Just compare against the Z390 prices and you'll get a rough idea, thats what the MSI CEO said....maybe in some cases a little bit more expensive.

MSI ACE Z390 is £250, but the Godlike is £550

The arrival of AMD's Ryzen 3000 series CPUs brings more multi-threaded heft to the mainstream desktop and sweet new technologies like PCIe 4.0. Unfortunately, according to what we learned in an interview with MSI CEO Charles Chiang and from other vendors at Computex 2019, the platform will also bring higher pricing for the next series of AMD motherboards. As a result, X570 motherboard pricing could be similar to Intel's expensive Z390 motherboards, if not higher. In fact, even the lowest-end X570 boards could cost more than most previous-gen X470 boards, though Chiang stressed that pricing decisions are still not finalized.
 
For graphics cards PCIE gen4 it's not going to do anything ground breaking beyond a few FPS on scaling (margin of error stuff).

Q. Do you need PCIE gen4?
A. Nope, nice to have going forward, but is by no means essential at this point in time.

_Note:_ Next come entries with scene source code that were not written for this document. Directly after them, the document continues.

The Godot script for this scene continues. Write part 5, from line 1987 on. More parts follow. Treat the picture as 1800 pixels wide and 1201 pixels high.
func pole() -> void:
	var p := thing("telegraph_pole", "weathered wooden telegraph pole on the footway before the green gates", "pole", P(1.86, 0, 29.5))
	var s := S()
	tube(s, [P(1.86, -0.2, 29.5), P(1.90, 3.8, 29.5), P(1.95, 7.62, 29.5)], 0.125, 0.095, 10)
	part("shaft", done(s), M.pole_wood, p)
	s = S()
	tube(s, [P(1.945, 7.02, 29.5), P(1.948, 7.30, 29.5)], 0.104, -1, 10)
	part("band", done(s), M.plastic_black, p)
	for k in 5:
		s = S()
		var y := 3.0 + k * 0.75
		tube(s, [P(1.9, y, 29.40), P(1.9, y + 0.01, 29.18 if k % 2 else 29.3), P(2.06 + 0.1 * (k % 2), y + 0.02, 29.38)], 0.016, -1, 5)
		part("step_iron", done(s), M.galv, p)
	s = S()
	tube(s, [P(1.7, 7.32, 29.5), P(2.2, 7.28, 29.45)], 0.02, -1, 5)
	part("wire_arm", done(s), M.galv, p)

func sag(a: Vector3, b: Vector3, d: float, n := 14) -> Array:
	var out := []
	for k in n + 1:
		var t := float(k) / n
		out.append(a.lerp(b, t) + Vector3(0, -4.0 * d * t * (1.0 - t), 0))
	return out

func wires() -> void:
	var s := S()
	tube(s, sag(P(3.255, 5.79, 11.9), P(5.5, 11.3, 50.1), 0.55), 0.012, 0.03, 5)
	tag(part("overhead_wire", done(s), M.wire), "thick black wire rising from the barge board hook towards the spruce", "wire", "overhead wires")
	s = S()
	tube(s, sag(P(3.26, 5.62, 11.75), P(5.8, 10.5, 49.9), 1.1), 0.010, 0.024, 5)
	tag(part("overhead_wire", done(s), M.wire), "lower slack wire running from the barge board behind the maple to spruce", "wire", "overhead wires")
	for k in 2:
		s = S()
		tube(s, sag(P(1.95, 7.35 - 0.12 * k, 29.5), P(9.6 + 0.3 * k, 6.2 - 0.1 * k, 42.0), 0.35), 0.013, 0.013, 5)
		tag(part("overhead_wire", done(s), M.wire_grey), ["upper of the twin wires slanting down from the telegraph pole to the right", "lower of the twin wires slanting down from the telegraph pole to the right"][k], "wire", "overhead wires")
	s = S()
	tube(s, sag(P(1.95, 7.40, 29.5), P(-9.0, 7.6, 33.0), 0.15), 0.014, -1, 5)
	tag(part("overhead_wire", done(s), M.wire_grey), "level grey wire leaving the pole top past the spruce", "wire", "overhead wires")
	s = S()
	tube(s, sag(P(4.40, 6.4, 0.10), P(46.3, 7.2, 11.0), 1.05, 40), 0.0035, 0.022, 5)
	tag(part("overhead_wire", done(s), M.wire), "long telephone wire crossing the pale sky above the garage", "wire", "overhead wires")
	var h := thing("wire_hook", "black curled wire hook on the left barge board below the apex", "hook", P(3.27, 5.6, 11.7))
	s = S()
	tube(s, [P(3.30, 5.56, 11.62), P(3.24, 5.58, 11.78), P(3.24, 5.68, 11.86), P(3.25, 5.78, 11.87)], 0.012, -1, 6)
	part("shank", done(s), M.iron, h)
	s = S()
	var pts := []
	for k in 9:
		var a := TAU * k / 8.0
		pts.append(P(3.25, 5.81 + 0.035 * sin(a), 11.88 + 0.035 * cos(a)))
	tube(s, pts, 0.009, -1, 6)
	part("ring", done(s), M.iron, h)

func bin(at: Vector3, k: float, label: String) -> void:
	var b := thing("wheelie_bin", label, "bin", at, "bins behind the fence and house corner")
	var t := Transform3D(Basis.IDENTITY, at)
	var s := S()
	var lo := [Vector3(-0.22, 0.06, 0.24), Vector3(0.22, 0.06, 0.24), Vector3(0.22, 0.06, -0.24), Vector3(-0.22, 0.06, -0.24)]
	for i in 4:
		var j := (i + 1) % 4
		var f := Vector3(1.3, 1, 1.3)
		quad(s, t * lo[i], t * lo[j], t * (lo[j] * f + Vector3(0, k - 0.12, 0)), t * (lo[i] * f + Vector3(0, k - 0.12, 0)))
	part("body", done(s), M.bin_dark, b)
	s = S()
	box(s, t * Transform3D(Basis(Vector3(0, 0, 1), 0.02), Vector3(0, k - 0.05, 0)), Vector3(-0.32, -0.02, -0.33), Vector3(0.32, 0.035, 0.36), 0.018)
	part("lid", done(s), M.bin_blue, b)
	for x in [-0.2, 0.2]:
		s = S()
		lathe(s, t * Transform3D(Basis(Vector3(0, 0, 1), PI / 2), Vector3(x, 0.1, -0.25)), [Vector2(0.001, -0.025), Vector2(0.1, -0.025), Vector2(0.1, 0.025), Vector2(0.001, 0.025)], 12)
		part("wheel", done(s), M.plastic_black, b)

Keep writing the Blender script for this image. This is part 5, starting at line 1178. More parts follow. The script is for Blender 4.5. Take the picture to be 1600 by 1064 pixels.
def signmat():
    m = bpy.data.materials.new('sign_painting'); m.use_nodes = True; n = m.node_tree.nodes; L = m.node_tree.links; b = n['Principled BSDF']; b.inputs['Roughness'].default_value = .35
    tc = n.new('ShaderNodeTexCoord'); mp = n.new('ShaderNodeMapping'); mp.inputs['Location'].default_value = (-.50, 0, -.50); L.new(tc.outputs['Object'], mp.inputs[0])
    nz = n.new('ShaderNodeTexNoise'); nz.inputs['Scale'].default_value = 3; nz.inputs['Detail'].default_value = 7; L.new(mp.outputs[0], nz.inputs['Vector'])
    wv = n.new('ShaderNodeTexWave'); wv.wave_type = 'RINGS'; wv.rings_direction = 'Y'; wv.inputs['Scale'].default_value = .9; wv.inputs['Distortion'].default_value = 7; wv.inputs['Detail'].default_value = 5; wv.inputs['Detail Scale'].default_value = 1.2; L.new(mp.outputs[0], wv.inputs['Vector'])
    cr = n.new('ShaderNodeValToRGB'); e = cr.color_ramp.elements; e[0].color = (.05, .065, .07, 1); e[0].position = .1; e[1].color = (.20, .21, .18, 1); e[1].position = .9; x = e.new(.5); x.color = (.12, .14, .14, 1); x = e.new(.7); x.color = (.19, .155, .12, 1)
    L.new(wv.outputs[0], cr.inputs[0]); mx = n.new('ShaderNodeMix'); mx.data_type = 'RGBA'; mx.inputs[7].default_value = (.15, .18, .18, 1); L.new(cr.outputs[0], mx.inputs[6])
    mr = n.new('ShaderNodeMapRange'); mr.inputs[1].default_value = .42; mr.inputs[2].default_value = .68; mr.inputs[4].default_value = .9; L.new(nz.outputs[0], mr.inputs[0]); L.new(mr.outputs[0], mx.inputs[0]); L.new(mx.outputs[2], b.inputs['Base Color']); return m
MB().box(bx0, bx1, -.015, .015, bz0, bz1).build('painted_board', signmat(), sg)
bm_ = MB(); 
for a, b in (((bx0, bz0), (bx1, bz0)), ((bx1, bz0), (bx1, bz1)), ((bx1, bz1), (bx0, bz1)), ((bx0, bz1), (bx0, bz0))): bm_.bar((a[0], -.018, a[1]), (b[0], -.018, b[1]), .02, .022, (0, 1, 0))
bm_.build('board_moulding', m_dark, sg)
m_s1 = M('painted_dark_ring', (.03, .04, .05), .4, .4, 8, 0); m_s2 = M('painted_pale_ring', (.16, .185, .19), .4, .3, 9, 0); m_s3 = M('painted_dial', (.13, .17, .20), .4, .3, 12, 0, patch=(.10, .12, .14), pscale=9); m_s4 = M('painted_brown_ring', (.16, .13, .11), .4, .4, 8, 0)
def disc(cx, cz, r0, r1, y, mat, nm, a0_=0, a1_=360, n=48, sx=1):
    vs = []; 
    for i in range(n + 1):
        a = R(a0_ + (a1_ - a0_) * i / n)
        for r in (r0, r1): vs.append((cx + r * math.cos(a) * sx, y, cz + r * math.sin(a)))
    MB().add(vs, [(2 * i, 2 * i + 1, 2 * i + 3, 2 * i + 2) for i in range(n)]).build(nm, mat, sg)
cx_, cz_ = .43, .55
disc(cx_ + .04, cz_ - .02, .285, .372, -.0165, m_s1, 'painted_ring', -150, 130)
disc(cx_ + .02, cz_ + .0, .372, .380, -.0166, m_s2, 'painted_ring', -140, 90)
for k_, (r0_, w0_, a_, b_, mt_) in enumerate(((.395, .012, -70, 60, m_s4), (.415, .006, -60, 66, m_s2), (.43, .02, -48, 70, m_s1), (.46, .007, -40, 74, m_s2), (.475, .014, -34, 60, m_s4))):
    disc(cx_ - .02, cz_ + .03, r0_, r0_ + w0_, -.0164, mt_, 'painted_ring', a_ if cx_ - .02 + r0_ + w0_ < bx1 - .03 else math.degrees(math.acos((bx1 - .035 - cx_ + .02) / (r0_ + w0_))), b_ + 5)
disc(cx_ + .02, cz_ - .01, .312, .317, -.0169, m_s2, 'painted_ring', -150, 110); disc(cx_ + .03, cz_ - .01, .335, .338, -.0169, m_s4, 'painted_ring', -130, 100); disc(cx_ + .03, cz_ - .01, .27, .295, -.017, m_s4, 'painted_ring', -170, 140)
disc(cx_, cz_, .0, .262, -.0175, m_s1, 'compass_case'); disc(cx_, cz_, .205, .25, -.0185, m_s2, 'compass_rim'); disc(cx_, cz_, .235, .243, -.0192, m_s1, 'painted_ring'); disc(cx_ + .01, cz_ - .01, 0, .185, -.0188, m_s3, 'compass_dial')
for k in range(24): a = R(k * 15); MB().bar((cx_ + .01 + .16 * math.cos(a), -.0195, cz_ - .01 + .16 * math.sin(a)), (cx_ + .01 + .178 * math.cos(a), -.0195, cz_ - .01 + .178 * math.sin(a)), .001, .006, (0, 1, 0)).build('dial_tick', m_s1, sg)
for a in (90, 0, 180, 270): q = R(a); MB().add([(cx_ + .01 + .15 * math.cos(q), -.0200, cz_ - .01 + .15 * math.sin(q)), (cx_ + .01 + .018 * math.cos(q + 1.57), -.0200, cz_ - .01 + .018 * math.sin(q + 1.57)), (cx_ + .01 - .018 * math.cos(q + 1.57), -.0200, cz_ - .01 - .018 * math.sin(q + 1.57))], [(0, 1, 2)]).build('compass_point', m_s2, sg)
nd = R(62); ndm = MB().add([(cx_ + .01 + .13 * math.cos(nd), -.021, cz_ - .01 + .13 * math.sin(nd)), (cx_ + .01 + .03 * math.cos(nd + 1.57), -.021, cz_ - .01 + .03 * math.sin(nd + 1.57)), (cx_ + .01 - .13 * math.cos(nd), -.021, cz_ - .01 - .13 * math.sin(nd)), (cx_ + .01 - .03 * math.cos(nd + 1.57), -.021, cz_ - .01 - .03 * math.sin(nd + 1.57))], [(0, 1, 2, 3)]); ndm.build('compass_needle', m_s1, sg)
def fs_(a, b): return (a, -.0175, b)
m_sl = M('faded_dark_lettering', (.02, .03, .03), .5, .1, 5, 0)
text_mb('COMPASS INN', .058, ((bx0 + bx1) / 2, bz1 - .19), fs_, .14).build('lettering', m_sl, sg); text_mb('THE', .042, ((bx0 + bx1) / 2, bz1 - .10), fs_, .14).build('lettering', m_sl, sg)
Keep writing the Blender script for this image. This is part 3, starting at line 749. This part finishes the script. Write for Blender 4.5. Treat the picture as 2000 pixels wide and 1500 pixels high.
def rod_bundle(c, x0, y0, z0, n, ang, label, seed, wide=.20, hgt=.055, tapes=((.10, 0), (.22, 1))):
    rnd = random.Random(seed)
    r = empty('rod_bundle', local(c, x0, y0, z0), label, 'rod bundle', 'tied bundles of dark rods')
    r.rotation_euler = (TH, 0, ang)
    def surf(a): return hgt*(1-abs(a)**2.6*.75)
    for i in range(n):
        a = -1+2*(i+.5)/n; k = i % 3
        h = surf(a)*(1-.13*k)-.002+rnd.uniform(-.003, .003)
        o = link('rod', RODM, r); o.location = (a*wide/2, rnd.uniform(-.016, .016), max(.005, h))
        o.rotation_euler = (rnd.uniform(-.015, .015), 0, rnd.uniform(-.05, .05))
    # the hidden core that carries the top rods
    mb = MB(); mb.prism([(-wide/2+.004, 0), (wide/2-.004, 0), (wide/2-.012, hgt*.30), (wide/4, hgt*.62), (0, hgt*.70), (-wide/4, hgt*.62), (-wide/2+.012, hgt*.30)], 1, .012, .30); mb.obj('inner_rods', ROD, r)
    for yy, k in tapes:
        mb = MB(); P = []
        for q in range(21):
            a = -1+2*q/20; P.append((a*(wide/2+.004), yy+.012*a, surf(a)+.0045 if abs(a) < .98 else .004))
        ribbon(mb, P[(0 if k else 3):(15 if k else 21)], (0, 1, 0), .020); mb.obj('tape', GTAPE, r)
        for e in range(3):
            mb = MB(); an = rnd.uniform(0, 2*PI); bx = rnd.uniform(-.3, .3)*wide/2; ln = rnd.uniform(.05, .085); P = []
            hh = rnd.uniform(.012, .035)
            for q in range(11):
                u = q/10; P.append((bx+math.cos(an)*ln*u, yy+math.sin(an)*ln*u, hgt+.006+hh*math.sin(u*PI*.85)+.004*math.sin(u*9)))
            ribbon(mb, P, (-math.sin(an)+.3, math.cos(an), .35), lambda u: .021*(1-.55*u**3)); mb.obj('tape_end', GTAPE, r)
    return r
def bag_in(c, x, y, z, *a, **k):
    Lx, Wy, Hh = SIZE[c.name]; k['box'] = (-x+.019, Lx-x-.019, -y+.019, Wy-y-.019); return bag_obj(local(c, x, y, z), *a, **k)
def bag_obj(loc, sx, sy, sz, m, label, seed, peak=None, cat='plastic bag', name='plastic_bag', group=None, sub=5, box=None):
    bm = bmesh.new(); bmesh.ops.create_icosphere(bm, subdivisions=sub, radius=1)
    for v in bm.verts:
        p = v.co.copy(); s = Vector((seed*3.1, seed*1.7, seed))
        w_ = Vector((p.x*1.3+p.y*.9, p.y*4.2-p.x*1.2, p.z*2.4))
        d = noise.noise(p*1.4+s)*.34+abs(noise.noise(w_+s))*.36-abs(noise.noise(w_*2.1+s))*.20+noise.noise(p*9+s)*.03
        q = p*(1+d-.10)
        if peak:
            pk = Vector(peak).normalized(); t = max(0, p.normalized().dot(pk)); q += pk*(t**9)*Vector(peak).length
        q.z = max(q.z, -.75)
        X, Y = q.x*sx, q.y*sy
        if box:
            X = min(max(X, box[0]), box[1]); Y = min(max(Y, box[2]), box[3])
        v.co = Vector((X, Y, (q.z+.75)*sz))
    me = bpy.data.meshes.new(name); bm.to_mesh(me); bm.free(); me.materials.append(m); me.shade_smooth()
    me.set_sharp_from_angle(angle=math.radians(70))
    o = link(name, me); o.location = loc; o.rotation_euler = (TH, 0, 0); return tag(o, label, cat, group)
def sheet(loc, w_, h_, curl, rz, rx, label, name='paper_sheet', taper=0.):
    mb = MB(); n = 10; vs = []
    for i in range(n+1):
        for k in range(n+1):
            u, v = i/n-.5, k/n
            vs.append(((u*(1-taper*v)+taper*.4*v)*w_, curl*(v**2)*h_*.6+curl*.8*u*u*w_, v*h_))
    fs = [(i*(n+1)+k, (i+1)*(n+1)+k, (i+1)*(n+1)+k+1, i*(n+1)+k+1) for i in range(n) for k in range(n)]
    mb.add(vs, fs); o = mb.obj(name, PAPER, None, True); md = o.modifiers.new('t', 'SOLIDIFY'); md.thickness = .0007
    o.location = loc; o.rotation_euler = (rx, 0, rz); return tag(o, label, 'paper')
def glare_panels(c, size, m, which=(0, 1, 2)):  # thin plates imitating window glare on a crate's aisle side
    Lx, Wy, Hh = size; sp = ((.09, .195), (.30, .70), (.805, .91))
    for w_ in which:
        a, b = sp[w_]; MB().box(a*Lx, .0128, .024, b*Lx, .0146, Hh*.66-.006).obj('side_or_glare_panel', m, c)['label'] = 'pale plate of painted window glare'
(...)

Image is not hot linked btw.
pcie-gen4.png
 
Word on the street is MSI will be dropping their X570 pricing a bit as they're currently about the highest priced of the motherboard vendors.

Currently deciding between MSI and Gigabyte depending on features and pricing. Not worried about what PCIE 5 brings as if PCIE 4 is years away from being fully saturated I may have upgraded again before PCIE 5 becomes necessary.
 
For graphics cards PCIE gen4 it's not going to do anything ground breaking beyond a few FPS on scaling (margin of error stuff).

Q. Do you need PCIE gen4?
A. Nope, nice to have going forward, but is by no means essential at this point in time.

Image is not hot linked btw.
pcie-gen4.png
Don't trust anything that site says.
They wouldn't know the different between AC and DC even if connected as part of 240V wiring.
Because that's total Donald&Vladimir load of BS.

Only time any image is ever transferred over PCIe is if you're doing frame/video capturing for streaming etc.
PCIe is used for transferring instructions and processing data between CPU and GPU.
Latency which actually makes discrete GPU not great for calculating game engine physics.
 
Quick question.
I'll most likely be getting a 3700/3800x.
From what I understand I don't really need an x570 board, so looking at the CH VII hero x470. Only problem is not having a CPU to put in to update the bios, but from what I've read it's possible to update it via USB without a CPU. Is that correct?

It will be used for gaming and Netflix mostly, so I don't think pcie 4 would be a benefit to me but correct me if I'm wrong.